'2009 will be a challenging year for Quaker' - Mr. Barry
29 Apr '09
4 min read
The increase in other income compared to the first quarter of 2008 reflects a $1.2 million gain related to the disposition of land in Europe. The tax benefit recorded for the first quarter of 2009 reflects no tax provided for the land sale gain, due to the utilization of net operating losses, which were previously not benefited.
The decrease in equity income reflects declining steel demand caused by declines in the auto industry that impacted the Company's Japanese affiliate.
Balance Sheet and Cash Flow Items The Company's net debt-to-total-capital ratio remained strong at 31% as of March 31, 2009, compared to 32% as of December 31, 2008. In addition, cash flows from operations improved $14.4 million compared to the first quarter of 2008, largely the result of improved working capital levels.

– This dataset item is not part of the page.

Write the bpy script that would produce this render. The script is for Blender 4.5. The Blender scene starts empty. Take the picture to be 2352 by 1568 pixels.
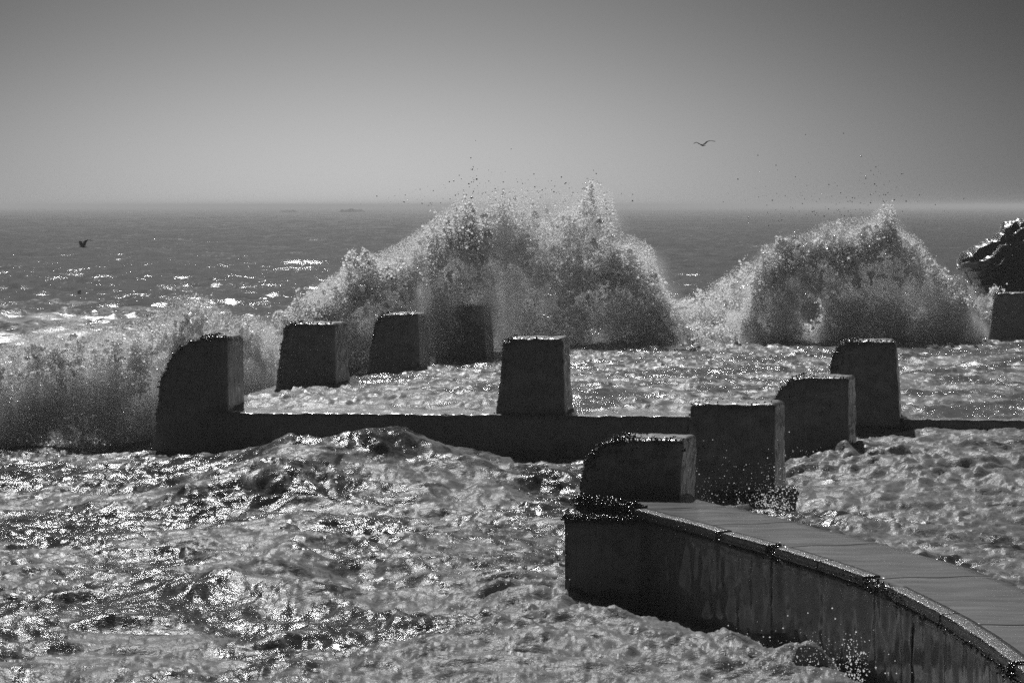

The Company is closely monitoring the current circumstances surrounding Chrysler LLC and General Motors Corporation, two of the Company's largest customers, both of whom have pending requests for additional government funding. The Company's accounts receivable for General Motors Corporation and Chrysler LLC were approximately $6.7 million and $5.8 million, respectively, as of March 31, 2009. The Company has taken steps which it believes significantly reduces its exposure, and continues to pursue other measures to minimize this risk.